##### Provided data #####

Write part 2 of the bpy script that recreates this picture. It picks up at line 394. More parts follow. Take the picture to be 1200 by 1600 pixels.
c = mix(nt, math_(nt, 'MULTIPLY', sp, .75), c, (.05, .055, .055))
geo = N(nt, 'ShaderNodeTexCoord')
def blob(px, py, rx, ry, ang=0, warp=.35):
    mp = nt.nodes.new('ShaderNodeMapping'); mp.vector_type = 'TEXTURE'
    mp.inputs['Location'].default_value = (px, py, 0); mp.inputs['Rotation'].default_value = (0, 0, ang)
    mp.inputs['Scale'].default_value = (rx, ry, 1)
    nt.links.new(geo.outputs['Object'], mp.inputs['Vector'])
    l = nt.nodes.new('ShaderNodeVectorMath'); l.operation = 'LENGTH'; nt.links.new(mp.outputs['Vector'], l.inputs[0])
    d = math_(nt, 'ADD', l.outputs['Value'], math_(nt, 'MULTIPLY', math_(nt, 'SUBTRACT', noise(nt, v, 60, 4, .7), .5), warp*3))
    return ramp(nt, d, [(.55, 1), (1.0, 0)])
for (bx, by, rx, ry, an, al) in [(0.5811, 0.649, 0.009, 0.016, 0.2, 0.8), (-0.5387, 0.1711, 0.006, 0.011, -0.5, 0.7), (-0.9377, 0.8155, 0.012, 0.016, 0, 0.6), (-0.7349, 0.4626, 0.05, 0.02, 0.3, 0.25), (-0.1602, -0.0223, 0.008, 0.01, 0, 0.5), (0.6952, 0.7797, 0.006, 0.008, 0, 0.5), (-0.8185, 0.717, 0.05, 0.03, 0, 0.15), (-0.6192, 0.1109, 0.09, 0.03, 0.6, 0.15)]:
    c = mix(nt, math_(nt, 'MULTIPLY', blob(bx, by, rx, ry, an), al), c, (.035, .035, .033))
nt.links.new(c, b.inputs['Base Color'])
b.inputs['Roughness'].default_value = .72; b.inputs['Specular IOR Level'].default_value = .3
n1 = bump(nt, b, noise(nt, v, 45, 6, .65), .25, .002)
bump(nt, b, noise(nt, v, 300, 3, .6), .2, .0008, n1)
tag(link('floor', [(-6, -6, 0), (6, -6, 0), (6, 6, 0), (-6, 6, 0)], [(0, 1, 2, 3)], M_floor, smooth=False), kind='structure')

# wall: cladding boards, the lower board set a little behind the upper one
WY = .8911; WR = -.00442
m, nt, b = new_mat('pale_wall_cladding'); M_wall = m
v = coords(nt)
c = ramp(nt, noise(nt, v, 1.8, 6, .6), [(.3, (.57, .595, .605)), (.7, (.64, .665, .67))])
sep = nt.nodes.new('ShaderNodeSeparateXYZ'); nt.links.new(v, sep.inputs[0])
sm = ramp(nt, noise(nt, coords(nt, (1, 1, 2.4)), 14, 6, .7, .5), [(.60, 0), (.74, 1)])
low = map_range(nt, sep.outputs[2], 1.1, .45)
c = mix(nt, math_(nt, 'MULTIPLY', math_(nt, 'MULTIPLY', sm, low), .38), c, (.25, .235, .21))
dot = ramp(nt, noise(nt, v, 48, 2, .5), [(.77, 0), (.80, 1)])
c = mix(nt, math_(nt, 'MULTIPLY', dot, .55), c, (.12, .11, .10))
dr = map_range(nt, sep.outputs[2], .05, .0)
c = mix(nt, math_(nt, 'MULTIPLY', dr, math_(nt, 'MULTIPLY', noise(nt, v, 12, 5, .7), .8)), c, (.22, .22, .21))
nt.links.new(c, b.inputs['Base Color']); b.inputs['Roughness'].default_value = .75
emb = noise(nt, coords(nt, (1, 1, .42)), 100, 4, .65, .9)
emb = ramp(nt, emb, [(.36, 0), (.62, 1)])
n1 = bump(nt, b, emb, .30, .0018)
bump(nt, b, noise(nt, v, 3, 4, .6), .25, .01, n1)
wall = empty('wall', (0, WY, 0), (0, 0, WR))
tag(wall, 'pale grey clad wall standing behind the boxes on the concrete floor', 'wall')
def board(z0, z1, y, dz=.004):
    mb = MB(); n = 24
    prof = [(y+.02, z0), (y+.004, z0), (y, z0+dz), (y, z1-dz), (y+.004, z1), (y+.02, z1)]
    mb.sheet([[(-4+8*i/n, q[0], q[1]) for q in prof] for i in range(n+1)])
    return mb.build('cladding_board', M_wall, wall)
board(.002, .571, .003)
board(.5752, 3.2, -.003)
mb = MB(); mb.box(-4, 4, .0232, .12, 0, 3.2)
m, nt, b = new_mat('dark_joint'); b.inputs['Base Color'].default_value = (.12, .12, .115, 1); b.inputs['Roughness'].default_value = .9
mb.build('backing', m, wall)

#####

--- Given request ---
Retype the listing. Match it exactly.

--- Complete output ---
Write part 2 of the bpy script that recreates this picture. It picks up at line 394. More parts follow. Take the picture to be 1200 by 1600 pixels.
c = mix(nt, math_(nt, 'MULTIPLY', sp, .75), c, (.05, .055, .055))
geo = N(nt, 'ShaderNodeTexCoord')
def blob(px, py, rx, ry, ang=0, warp=.35):
    mp = nt.nodes.new('ShaderNodeMapping'); mp.vector_type = 'TEXTURE'
    mp.inputs['Location'].default_value = (px, py, 0); mp.inputs['Rotation'].default_value = (0, 0, ang)
    mp.inputs['Scale'].default_value = (rx, ry, 1)
    nt.links.new(geo.outputs['Object'], mp.inputs['Vector'])
    l = nt.nodes.new('ShaderNodeVectorMath'); l.operation = 'LENGTH'; nt.links.new(mp.outputs['Vector'], l.inputs[0])
    d = math_(nt, 'ADD', l.outputs['Value'], math_(nt, 'MULTIPLY', math_(nt, 'SUBTRACT', noise(nt, v, 60, 4, .7), .5), warp*3))
    return ramp(nt, d, [(.55, 1), (1.0, 0)])
for (bx, by, rx, ry, an, al) in [(0.5811, 0.649, 0.009, 0.016, 0.2, 0.8), (-0.5387, 0.1711, 0.006, 0.011, -0.5, 0.7), (-0.9377, 0.8155, 0.012, 0.016, 0, 0.6), (-0.7349, 0.4626, 0.05, 0.02, 0.3, 0.25), (-0.1602, -0.0223, 0.008, 0.01, 0, 0.5), (0.6952, 0.7797, 0.006, 0.008, 0, 0.5), (-0.8185, 0.717, 0.05, 0.03, 0, 0.15), (-0.6192, 0.1109, 0.09, 0.03, 0.6, 0.15)]:
    c = mix(nt, math_(nt, 'MULTIPLY', blob(bx, by, rx, ry, an), al), c, (.035, .035, .033))
nt.links.new(c, b.inputs['Base Color'])
b.inputs['Roughness'].default_value = .72; b.inputs['Specular IOR Level'].default_value = .3
n1 = bump(nt, b, noise(nt, v, 45, 6, .65), .25, .002)
bump(nt, b, noise(nt, v, 300, 3, .6), .2, .0008, n1)
tag(link('floor', [(-6, -6, 0), (6, -6, 0), (6, 6, 0), (-6, 6, 0)], [(0, 1, 2, 3)], M_floor, smooth=False), kind='structure')

# wall: cladding boards, the lower board set a little behind the upper one
WY = .8911; WR = -.00442
m, nt, b = new_mat('pale_wall_cladding'); M_wall = m
v = coords(nt)
c = ramp(nt, noise(nt, v, 1.8, 6, .6), [(.3, (.57, .595, .605)), (.7, (.64, .665, .67))])
sep = nt.nodes.new('ShaderNodeSeparateXYZ'); nt.links.new(v, sep.inputs[0])
sm = ramp(nt, noise(nt, coords(nt, (1, 1, 2.4)), 14, 6, .7, .5), [(.60, 0), (.74, 1)])
low = map_range(nt, sep.outputs[2], 1.1, .45)
c = mix(nt, math_(nt, 'MULTIPLY', math_(nt, 'MULTIPLY', sm, low), .38), c, (.25, .235, .21))
dot = ramp(nt, noise(nt, v, 48, 2, .5), [(.77, 0), (.80, 1)])
c = mix(nt, math_(nt, 'MULTIPLY', dot, .55), c, (.12, .11, .10))
dr = map_range(nt, sep.outputs[2], .05, .0)
c = mix(nt, math_(nt, 'MULTIPLY', dr, math_(nt, 'MULTIPLY', noise(nt, v, 12, 5, .7), .8)), c, (.22, .22, .21))
nt.links.new(c, b.inputs['Base Color']); b.inputs['Roughness'].default_value = .75
emb = noise(nt, coords(nt, (1, 1, .42)), 100, 4, .65, .9)
emb = ramp(nt, emb, [(.36, 0), (.62, 1)])
n1 = bump(nt, b, emb, .30, .0018)
bump(nt, b, noise(nt, v, 3, 4, .6), .25, .01, n1)
wall = empty('wall', (0, WY, 0), (0, 0, WR))
tag(wall, 'pale grey clad wall standing behind the boxes on the concrete floor', 'wall')
def board(z0, z1, y, dz=.004):
    mb = MB(); n = 24
    prof = [(y+.02, z0), (y+.004, z0), (y, z0+dz), (y, z1-dz), (y+.004, z1), (y+.02, z1)]
    mb.sheet([[(-4+8*i/n, q[0], q[1]) for q in prof] for i in range(n+1)])
    return mb.build('cladding_board', M_wall, wall)
board(.002, .571, .003)
board(.5752, 3.2, -.003)
mb = MB(); mb.box(-4, 4, .0232, .12, 0, 3.2)
m, nt, b = new_mat('dark_joint'); b.inputs['Base Color'].default_value = (.12, .12, .115, 1); b.inputs['Roughness'].default_value = .9
mb.build('backing', m, wall)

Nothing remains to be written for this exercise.